Copyright Atsushi Nishijima

BIRD

La fibre sociale et sociétale de la cinéaste se retrouve dans « Bird », portrait d’une fille très androgyne de 12 ans, prise à la charnière de l’enfance et de l’adolescence.

 

Après Red Road (2006), Fish Tank (2009), et American Honey (2016), Bird confirme la cohérence de la filmographie de la réalisatrice britannique que l’on pourrait voir comme un Ken Loach au féminin. Comme ce dernier, plusieurs fois récompensé au Festival de Cannes, Andrea Arnold est une des rares représentantes d’un cinéma d’outre-Manche talentueux, mais qui se raréfie.

 

Empathique avec ses personnages, mais sans jamais tomber dans l’excès ou le lyrisme, avec un œil très observateur et sensible, la cinéaste se renouvelle avec Bird […].

 

Les films d’Andrea Arnold sont souvent des portraits de jeunes femmes, où les intrigues révèlent leur personnalité. Elles sont obsédées par un homme perdu de vue dans Red Road, adolescente rebelle dans Fish Tank ou marginale sur les routes américaines dans American Honey. La cinéaste change de camp dans Bird, où elle se penche sur un fille prise à l’âge où s’amorce la maturité. D’une extrême sensibilité psychologique, Andrea Arnold aboutit dans Bird à une poésie du quotidien qui verse dans le fantastique dans sa dernière partie.

 

Dans le Kent, en Grande-Bretagne, Bailey, 12 ans, vit avec son frère Hunter dans un logement social plus ou moins légal, tous deux élevés par leur père Bug (cafard en anglais), séparé de leur mère. Laissé à elle-même, Bailey va rencontrer Bird (oiseau en anglais), un étrange jeune homme, détenteur d’un pouvoir qui va la faire basculer dans une autre dimension.

 

Réalisme fantastique

Très réaliste dans ses films, dont elle a écrit tous les scénarios, Andrea Arnold y frôle paradoxalement le fantastique, tant ses héroïnes traversent des expériences déstabilisantes.
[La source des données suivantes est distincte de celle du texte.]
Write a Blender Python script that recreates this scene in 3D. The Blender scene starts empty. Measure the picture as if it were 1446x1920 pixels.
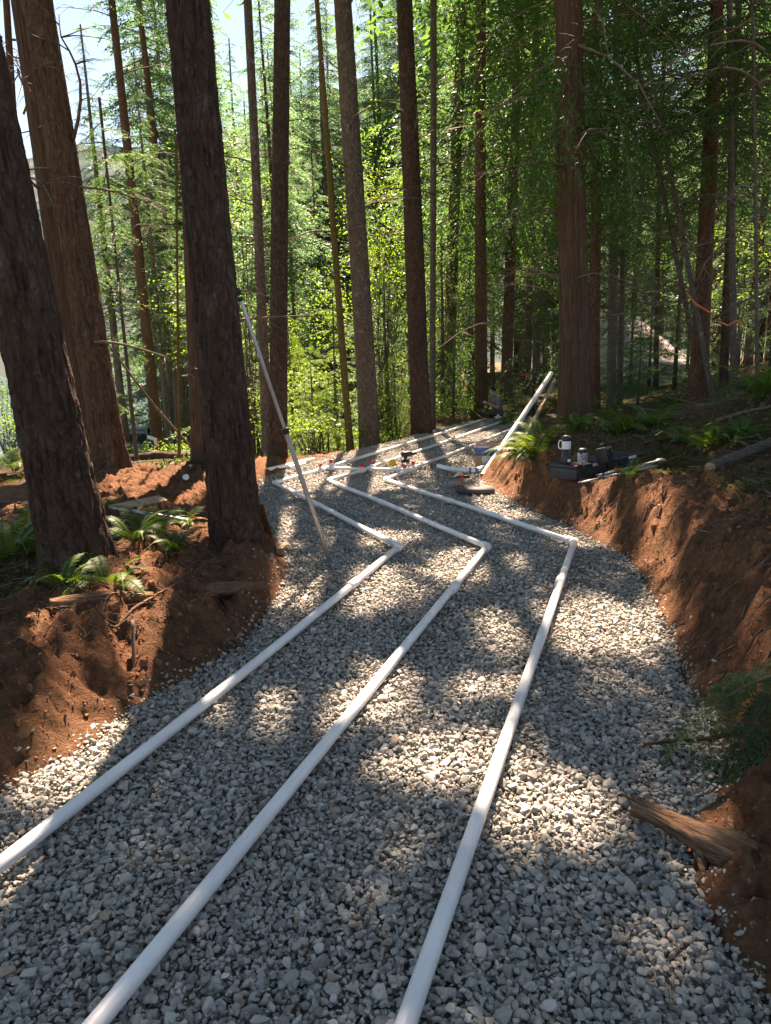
import bpy, bmesh, math, random
import numpy as np
from mathutils import Vector, Matrix, Euler

# ------------------------------------------------------------------ camera, sky, sun, exposure
SC = bpy.context.scene
COL = SC.collection
rng = np.random.default_rng(7)
random.seed(7)
RAD = math.radians

F_PX = 1321.0; PITCH = RAD(12.0); ROLL = RAD(1.5); CAM_H = 1.6
cam_data = bpy.data.cameras.new("camera")
cam = bpy.data.objects.new("camera", cam_data); COL.objects.link(cam)
cam_data.sensor_fit = 'VERTICAL'; cam_data.sensor_height = 24.0
cam_data.lens = 24.0 * F_PX / 1920.0
cam_data.clip_start = 0.05; cam_data.clip_end = 20000
cam.matrix_world = (Matrix.Translation((0, 0, CAM_H)) @ Matrix.Rotation(RAD(90) - PITCH, 4, 'X')
                    @ Matrix.Rotation(-ROLL, 4, 'Z'))
SC.camera = cam

SUN_EL = RAD(54); SUN_AZ = RAD(-2)       # azimuth from +Y (ahead) towards +X (right)
SUN_VEC = np.array([math.sin(SUN_AZ) * math.cos(SUN_EL), math.cos(SUN_AZ) * math.cos(SUN_EL), math.sin(SUN_EL)])
world = bpy.data.worlds.new("World"); SC.world = world
world.use_nodes = True
wn = world.node_tree.nodes; wl = world.node_tree.links
sky = wn.new('ShaderNodeTexSky'); sky.sky_type = 'NISHITA'; sky.sun_disc = False
sky.sun_elevation = SUN_EL; sky.sun_rotation = SUN_AZ
sky.air_density = 0.5; sky.dust_density = 0.0; sky.ozone_density = 2.0
wl.new(sky.outputs[0], wn['Background'].inputs[0])
wn['Background'].inputs[1].default_value = 0.066
sun_data = bpy.data.lights.new("sun", 'SUN'); sun_data.energy = 4.4; sun_data.angle = RAD(0.53)
sun_data.color = (0.98, 0.90, 1.0)
sun = bpy.data.objects.new("sun", sun_data); COL.objects.link(sun)
sun.rotation_euler = Vector(-SUN_VEC).to_track_quat('-Z', 'Y').to_euler()
sun.location = (0, 20, 60)
SC.view_settings.view_transform = 'Standard'; SC.view_settings.look = 'None'
SC.view_settings.gamma = 1.0; SC.view_settings.exposure = 2.84
SC.view_settings.use_white_balance = True      # the camera balanced for the open shade
SC.view_settings.white_balance_temperature = 10700; SC.view_settings.white_balance_tint = 10
SC.view_settings.use_curve_mapping = False
SC.cycles.use_denoising = True
SC.cycles.max_bounces = 6; SC.cycles.diffuse_bounces = 4; SC.cycles.glossy_bounces = 2
SC.cycles.transmission_bounces = 4; SC.cycles.transparent_max_bounces = 6
SC.cycles.caustics_reflective = False; SC.cycles.caustics_refractive = False
SC.cycles.sample_clamp_indirect = 6.0
SC.render.use_persistent_data = False

# ------------------------------------------------------------------ geometry of the view (used to survey positions)
CP, SP = math.cos(PITCH), math.sin(PITCH); CR, SR = math.cos(ROLL), math.sin(ROLL)
def ray(px, py):
    u = (px - 723) / F_PX; v = -(py - 960) / F_PX
    u2 = CR * u + SR * v; v2 = -SR * u + CR * v
    return np.array([u2, CP + v2 * SP, -SP + v2 * CP])
def P(px, py, z=0.0):
    r = ray(px, py); t = (z - CAM_H) / r[2]
    return np.array([0, 0, CAM_H]) + t * r
def PD(px, py, d):
    r = ray(px, py)
    return np.array([0, 0, CAM_H]) + r * d / r[1]
def pix(p):
    p = np.asarray(p, float)
    x, y, z = p[..., 0], p[..., 1], p[..., 2] - CAM_H
    w = y * CP - z * SP; w = np.where(np.abs(w) < 1e-6, 1e-6, w)
    v2 = (y * SP + z * CP) / w; u2 = x / w
    u = CR * u2 - SR * v2; v = SR * u2 + CR * v2
    return 723 + u * F_PX, 960 - v * F_PX, w

# ------------------------------------------------------------------ noise
def _hash(ix, iy, iz):
    h = (ix.astype(np.int64) * 374761393 + iy.astype(np.int64) * 668265263 + iz.astype(np.int64) * 2147483647 + 1442695041) & 0xffffffff
    h = ((h ^ (h >> 13)) * 1274126177) & 0xffffffff
    h = (h ^ (h >> 16)) & 0xffffffff
    return h / 4294967295.0
def vnoise(x, y, z=None):
    x = np.asarray(x, float); y = np.asarray(y, float)
    z = np.zeros_like(x) if z is None else np.asarray(z, float)
    x, y, z = np.broadcast_arrays(x, y, z)
    ix, iy, iz = np.floor(x), np.floor(y), np.floor(z)
    fx, fy, fz = x - ix, y - iy, z - iz
    fx = fx * fx * (3 - 2 * fx); fy = fy * fy * (3 - 2 * fy); fz = fz * fz * (3 - 2 * fz)
    r = 0
    for dx in (0, 1):
        wx = fx if dx else 1 - fx
        for dy in (0, 1):
            wy = fy if dy else 1 - fy
            for dz in (0, 1):
                wz = fz if dz else 1 - fz
                r = r + wx * wy * wz * _hash(ix + dx, iy + dy, iz + dz)
    return r
def fbm(x, y, z=None, oct=4, gain=0.5):
    a = 1.0; s = 0.0; t = 0.0; f = 1.0
    for k in range(oct):
        s = s + a * vnoise(np.asarray(x) * f + 17.3 * k, np.asarray(y) * f + 9.1 * k, None if z is None else np.asarray(z) * f + 5.7 * k)
        t += a; a *= gain; f *= 2.03
    return s / t
def sstep(a, b, x):
    t = np.clip((x - a) / (b - a), 0, 1)
    return t * t * (3 - 2 * t)

# ------------------------------------------------------------------ mesh helpers
class MB:
    """collects vertices, triangles/quads, a tint per vertex and a material index per face"""
    def __init__(s): s.V = []; s.Q = []; s.T = []; s.tint = []; s.n = 0; s.qm = []; s.tm = []
    def add(s, V, F, tint=0.5, m=0):
        V = np.asarray(V, float).reshape(-1, 3); F = np.asarray(F, int)
        if len(F) == 0: return s
        s.V.append(V)
        s.tint.append(np.broadcast_to(np.asarray(tint, float), (len(V),)))
        if F.shape[1] == 4: s.Q.append(F + s.n); s.qm.append(np.full(len(F), m))
        else: s.T.append(F + s.n); s.tm.append(np.full(len(F), m))
        s.n += len(V); return s
    def add_inst(s, V, F, M, tint=0.5, tint_v=None):
        """V,F a template, M (n,4,4) matrices, tint (n,) or scalar"""
        M = np.asarray(M); n = len(M)
        if n == 0: return s
        W = np.einsum('nij,vj->nvi', M[:, :3, :3], V) + M[:, None, :3, 3]
        FF = (F[None] + (np.arange(n) * len(V))[:, None, None]).reshape(-1, F.shape[1])
        t = np.broadcast_to(np.asarray(tint, float), (n,))[:, None] + (np.zeros((1, len(V))) if tint_v is None else tint_v[None])
        return s.add(W.reshape(-1, 3), FF, t.reshape(-1))
    def mesh(s, name, smooth=True):
        me = bpy.data.meshes.new(name)
        V = np.concatenate(s.V)
        loops = []; sizes = []; mi = []
        if s.Q:
            q = np.concatenate(s.Q); loops.append(q.reshape(-1)); sizes.append(np.full(len(q), 4)); mi.append(np.concatenate(s.qm))
        if s.T:
            t = np.concatenate(s.T); loops.append(t.reshape(-1)); sizes.append(np.full(len(t), 3)); mi.append(np.concatenate(s.tm))
        loops = np.concatenate(loops); sizes = np.concatenate(sizes); mi = np.concatenate(mi)
        me.vertices.add(len(V)); me.vertices.foreach_set('co', V.astype(np.float32).reshape(-1))
        me.loops.add(len(loops)); me.loops.foreach_set('vertex_index', loops.astype(np.int32))
        me.polygons.add(len(sizes))
        st = np.concatenate([[0], np.cumsum(sizes)[:-1]])
        me.polygons.foreach_set('loop_start', st.astype(np.int32))
        me.polygons.foreach_set('material_index', mi.astype(np.int32))
        me.polygons.foreach_set('use_smooth', np.full(len(sizes), smooth))
        a = me.attributes.new('tint', 'FLOAT', 'POINT')
        a.data.foreach_set('value', np.concatenate(s.tint).astype(np.float32))
        me.update(calc_edges=True); me.validate()
        return me
    def build(s, name, mats, parent=None, smooth=True):
        me = s.mesh(name, smooth)
        for m in (mats if isinstance(mats, (list, tuple)) else [mats]): me.materials.append(m)
        return link(name, me, parent)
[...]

Elle change son braquet dans Bird avec Bailey, fille attachante et dévouée, au physique très masculin, qui s’occupe de son petit frère qu’elle emmène partout. À l’école, elle est un peu le souffre-douleur de la classe, mais elle accuse le coup avec recul, solitaire, mais entière et responsable. Sa rencontre avec Bird, ce jeune homme sorti de nulle part, est comme un cadeau du ciel qui va changer sa vie.

 

Ancré dans le quotidien d’une banlieue peu avenante, Bird bascule dans le fantastique dans sa dernière demi-heure. Une rupture de ton que l’on n’attendait pas de la réalisatrice britannique, mais parfaitement articulée avec ce qui précède. Cette rencontre est-elle vraie ou fantasmée par Bailey ? Bird est-il un ami imaginaire, révélateur d’un basculement dans la schizophrénie ? On ne le saura jamais vraiment. Mais cette rencontre la guidera vers une nouvelle vie, à un âge charnière qu’Andrea Arnold capte avec art.